Reduce total sum of vector elements in R

Question

in R, I have a vector of integers. From this vector, I would like to reduce the value of each integer element randomly, in order to obtain a sum of the vector that is a percentage of the initial sum.

In this example, I would like to reduce the vector "x" to a vector "y", where each element has been randomly reduced to obtain a sum of the elements equal to 50% of the initial sum.

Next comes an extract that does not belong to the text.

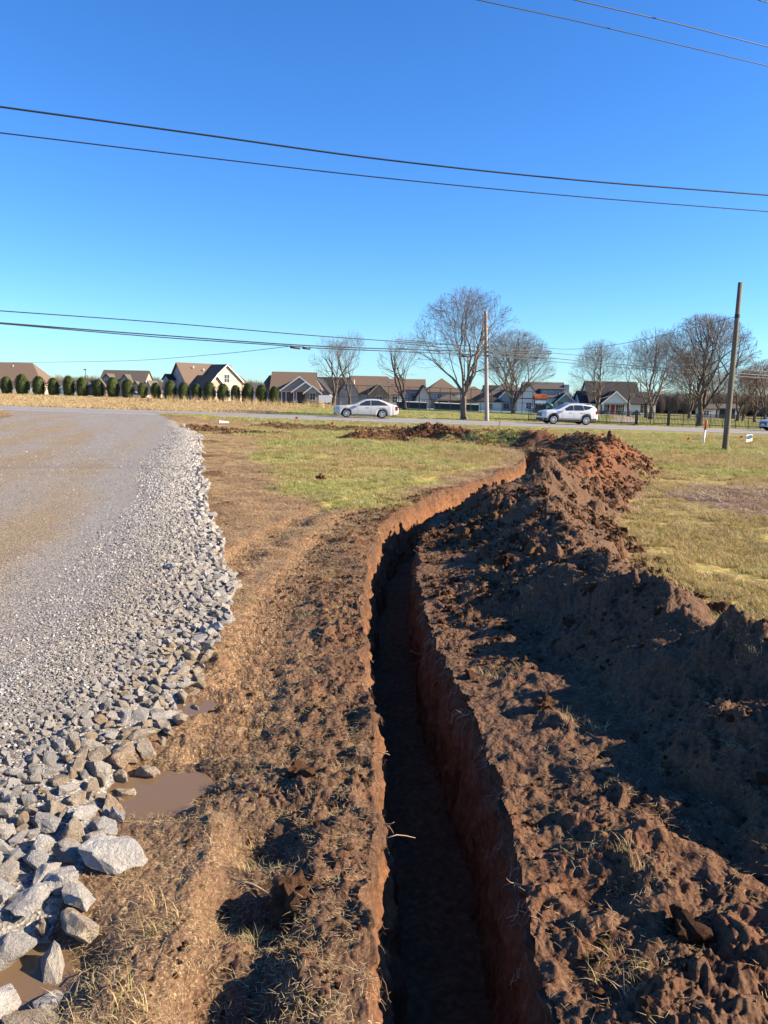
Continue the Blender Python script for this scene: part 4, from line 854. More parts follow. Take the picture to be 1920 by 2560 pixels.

The resulting vector should have values that are non-negative and below the original value.

set.seed(1)
perc<-50            
x<-sample(1:5,10,replace=TRUE)
xsum<-sum(x) # sum is 33
toremove<-floor(xsum*perc*0.01)
x # 2 2 3 5 2 5 5 4 4 1

y<-magicfunction(x,perc)
y # 0 2 1 4 0 3 2 1 2 1
sum(y) # sum is 16 (rounded half of 33)

Can you think of a way to do it? Thanks!

Answer 1

An alternative solution is this function, which downsamples the original vector by a random fraction proportional to the vector element size. Then it checks that elements don't fall below zero, and iteratively approaches an optimal solution.

removereads<-function(x,perc=NULL){
xsum<-sum(x)
toremove<-floor(xsum*perc)
toremove2<-toremove
irem<-1
while(toremove2>(toremove*0.01)){
    message("Downsampling iteration ",irem)
    tmp<-sample(1:length(x),toremove2,prob=x,replace=TRUE)
    tmp2<-table(tmp)
    y<-x
    common<-as.numeric(names(tmp2))
    y[common]<-x[common]-tmp2
    y[y<0]<-0
    toremove2<-toremove-(xsum-sum(y))
    irem<-irem+1
}
return(y)
}
set.seed(1)
x<-sample(1:1000,10000,replace=TRUE)
perc<-0.9
y<-removereads(x,perc)
plot(x,y,xlab="Before reduction",ylab="After reduction")
abline(0,1)

And the graphical results:

Answer 2

Here's a solution which uses draws from the Dirichlet distribution:

set.seed(1)
x = sample(10000, 1000, replace = TRUE)

magic = function(x, perc, alpha = 1){
    # sample from the Dirichlet distribution
    # sum(p) == 1
    # lower values should reduce by less than larger values
    # larger alpha means the result will have more "randomness"
    p = rgamma(length(x), x / alpha, 1)
    p = p / sum(p)

    # scale p up an amount so we can subtract it from x
    # and get close to the desired sum
    reduce = round(p * (sum(x) - sum(round(x * perc))))
    y = x - reduce

    # No negatives
    y = c(ifelse(y < 0, 0, y))

    return (y)
    }

alpha = 500
perc = 0.7
target = sum(round(perc * x))
y = magic(x, perc, alpha)

# Hopefully close to 1
sum(y) / target
> 1.000048

# Measure of the "randomness"
sd(y / x)
> 0.1376637

Basically, it tries to figure out how much to reduce each element by while still getting close to the sum you want. You can control how "random" you want the new vector by increasing alpha.

Answer 3

Assuming that x is long enough, we may rely on some appropriate law of large numbers (also assuming that x is regular enough in certain other ways). For that purpose we will generate values of another random variable Z taking values in [0,1] and with mean perc.

set.seed(1)
perc <- 50 / 100
x <- sample(1:10000, 1000)
sum(x)
# [1] 5014161
x <- round(x * rbeta(length(x), perc / 3 / (1 - perc), 1 / 3))
sum(x)
# [1] 2550901
sum(x) * 2
# [1] 5101802
sum(x) * 2 / 5014161 
# [1] 1.017479 # One percent deviation

Here for Z I chose a certain beta distribution giving mean perc, but you could pick some other too. The lower the variance, the more precise the result. For instance, the following is much better as the previously chosen beta distribution is, in fact, bimodal:

set.seed(1)
perc <- 50 / 100
x <- sample(1:1000, 100)
sum(x)
# [1] 49921
x <- round(x * rbeta(length(x), 100 * perc / (1 - perc), 100))
sum(x)
# [1] 24851
sum(x) * 2
# [1] 49702
sum(x) * 2 / 49921
# [1] 0.9956131 # Less than 0.5% deviation!